In this chapter we have looked at the way in which Wi-Fi LANs are being used to provide public hotspots. The ideal situation is that, eventually, there will be hotspots all over the place and you will be able to sit down with your laptop or other wireless terminal and get a connection to the Internet without any special configuration or login required. In fact, it should work like cellular phones today; just turn on and use. Today, most hotspots do not work in this way; typically, a special connection procedure is required via a Web browser login screen. However, some cellular phone manufacturers have started to integrate the same type of authentication as seen in phones and this can provide more seamless access.

In the future the use of IEEE 802.1X provides a path to more seamless hotspot access. IEEE 802.1X will allow the user's computer to specify the types of authentication it can support and to negotiate access using embedded security tokens such as digital certificates and smart cards. The use of IEEE 802.1X makes IEEE 802.11i (RSN) security a logical choice for hotspots in the future. However, it must be remembered that the primary motivation of the hotspot operator is to avoid fraudulent use rather than to protect the privacy of the customer.

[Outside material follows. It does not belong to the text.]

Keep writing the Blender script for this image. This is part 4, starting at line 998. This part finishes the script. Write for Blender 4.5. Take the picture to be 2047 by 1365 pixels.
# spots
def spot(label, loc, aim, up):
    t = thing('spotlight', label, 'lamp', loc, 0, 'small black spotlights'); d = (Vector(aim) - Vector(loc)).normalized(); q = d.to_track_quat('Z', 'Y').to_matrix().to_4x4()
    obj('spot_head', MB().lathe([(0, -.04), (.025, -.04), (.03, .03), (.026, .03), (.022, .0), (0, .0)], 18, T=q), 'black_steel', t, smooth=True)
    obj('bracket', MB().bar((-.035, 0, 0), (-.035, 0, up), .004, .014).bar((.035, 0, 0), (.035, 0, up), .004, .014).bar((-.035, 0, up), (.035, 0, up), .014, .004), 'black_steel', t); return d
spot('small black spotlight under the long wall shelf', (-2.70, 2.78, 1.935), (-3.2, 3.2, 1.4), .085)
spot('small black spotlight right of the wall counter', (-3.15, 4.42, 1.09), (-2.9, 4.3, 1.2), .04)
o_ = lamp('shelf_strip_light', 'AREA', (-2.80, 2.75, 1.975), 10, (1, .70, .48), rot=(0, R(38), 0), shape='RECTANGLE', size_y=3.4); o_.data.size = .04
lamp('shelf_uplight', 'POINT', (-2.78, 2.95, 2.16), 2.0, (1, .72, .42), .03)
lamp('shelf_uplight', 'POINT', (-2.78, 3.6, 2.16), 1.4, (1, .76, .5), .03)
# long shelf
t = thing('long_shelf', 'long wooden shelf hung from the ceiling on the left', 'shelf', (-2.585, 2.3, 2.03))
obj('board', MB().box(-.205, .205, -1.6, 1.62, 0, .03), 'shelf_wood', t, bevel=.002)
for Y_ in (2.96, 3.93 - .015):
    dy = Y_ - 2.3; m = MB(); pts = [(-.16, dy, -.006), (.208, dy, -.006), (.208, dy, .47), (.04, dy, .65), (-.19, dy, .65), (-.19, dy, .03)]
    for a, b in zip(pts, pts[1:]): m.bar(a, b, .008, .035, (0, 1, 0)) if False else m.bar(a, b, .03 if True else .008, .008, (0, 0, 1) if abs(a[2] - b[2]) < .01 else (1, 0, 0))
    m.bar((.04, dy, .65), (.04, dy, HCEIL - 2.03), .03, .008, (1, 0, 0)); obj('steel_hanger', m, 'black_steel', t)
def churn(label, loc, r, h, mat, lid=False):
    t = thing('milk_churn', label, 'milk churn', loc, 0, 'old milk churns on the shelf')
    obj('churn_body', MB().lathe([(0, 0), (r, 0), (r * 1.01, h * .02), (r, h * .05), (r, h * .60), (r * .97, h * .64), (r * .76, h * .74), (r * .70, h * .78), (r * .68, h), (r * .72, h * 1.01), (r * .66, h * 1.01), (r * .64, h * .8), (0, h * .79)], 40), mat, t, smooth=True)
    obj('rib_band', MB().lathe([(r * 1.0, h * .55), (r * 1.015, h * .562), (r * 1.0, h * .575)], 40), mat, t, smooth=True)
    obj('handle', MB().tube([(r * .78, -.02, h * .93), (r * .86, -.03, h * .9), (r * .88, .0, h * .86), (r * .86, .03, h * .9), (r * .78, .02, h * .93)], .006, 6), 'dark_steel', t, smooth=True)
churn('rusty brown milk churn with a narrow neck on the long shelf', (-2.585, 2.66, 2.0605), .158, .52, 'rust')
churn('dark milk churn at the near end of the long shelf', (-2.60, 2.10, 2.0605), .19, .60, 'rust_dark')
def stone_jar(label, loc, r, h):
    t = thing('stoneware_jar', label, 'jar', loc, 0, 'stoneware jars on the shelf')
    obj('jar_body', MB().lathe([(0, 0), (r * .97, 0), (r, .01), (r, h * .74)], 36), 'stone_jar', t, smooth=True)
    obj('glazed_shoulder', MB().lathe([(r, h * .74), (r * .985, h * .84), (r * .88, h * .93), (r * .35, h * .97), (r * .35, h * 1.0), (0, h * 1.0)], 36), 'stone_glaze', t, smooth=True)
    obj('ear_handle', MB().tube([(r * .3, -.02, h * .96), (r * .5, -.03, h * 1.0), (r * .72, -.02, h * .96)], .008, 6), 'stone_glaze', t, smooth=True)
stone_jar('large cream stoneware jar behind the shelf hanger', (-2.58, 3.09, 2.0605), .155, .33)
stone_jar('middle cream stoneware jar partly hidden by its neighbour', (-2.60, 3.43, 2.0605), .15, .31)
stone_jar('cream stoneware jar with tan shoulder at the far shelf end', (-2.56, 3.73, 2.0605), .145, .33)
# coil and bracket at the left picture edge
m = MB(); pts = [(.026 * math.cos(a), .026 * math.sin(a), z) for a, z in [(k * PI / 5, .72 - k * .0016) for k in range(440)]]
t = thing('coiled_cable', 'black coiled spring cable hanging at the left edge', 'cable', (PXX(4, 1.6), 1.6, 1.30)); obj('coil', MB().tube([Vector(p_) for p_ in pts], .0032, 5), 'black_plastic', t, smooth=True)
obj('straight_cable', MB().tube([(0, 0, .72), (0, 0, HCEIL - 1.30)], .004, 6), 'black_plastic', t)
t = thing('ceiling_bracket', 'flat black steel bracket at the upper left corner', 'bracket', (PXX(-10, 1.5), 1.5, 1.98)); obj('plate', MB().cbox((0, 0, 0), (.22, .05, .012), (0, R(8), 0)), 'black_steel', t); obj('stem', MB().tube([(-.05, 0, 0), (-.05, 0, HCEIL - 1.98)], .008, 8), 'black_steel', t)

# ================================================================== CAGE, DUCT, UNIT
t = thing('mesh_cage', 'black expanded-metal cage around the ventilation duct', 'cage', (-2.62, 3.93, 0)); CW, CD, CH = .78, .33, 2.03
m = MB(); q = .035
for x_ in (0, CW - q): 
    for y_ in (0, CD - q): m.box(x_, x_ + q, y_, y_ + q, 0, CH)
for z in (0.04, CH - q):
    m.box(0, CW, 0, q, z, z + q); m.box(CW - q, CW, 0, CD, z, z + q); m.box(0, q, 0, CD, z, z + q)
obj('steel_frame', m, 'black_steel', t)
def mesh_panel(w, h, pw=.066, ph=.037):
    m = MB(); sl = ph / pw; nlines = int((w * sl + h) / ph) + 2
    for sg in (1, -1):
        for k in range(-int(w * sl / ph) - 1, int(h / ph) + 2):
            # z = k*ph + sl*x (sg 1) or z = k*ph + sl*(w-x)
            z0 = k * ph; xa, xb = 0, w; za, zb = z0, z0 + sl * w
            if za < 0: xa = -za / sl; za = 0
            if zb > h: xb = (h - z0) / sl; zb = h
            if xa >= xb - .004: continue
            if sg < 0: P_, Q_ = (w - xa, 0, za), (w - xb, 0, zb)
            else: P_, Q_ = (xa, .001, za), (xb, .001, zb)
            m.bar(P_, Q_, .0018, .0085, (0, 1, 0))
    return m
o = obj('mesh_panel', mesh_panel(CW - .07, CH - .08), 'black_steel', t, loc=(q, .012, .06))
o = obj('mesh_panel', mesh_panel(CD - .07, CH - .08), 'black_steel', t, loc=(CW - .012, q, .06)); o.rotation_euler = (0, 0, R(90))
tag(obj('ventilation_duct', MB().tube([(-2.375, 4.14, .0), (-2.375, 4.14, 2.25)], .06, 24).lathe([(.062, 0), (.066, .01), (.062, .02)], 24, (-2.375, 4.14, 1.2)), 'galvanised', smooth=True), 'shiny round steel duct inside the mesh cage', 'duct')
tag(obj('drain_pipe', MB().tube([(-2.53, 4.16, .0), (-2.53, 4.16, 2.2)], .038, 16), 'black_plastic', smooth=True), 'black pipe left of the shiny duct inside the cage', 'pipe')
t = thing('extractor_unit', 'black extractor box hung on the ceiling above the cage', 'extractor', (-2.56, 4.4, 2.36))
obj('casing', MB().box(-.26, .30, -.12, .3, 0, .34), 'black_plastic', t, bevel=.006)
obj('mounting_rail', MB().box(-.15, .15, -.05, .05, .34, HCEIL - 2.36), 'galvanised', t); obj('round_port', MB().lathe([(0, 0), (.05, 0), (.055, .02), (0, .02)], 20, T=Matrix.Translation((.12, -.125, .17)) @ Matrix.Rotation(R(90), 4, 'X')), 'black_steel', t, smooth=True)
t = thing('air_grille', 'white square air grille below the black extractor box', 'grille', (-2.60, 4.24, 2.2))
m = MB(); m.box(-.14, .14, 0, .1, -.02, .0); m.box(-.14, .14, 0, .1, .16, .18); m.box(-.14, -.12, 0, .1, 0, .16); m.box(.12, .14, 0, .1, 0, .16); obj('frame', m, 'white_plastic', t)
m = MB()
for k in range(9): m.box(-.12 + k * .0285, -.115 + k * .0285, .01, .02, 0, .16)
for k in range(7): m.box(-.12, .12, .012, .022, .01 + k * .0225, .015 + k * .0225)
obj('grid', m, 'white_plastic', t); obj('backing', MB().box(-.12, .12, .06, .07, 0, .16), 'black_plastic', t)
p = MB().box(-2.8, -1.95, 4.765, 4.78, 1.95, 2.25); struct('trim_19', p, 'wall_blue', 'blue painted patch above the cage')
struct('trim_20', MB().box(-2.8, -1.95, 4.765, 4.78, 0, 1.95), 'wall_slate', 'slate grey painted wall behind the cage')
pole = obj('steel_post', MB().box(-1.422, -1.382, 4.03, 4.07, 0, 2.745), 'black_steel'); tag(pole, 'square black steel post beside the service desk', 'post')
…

There are many security issues related to the use of hotspots. Most provide no security on the wireless link so your data can easily be observed by an attacker in the hotspot. Furthermore, most treat the local Wi-Fi LAN as a shared medium, allowing data for one wireless station to be broadcast to other users. This creates all sorts of risks of privacy as well as a danger of direct attacks on disk drives that you might have inadvertently left open. On top of all these issues, the data ultimately passes over a public Internet connection that must be considered totally insecure. Therefore, although you may use a personal firewall, and in the future there might be wireless encryption, it is likely that the use of VPN will continue as the most secure way to protect corporate users when they are accessing hotspots.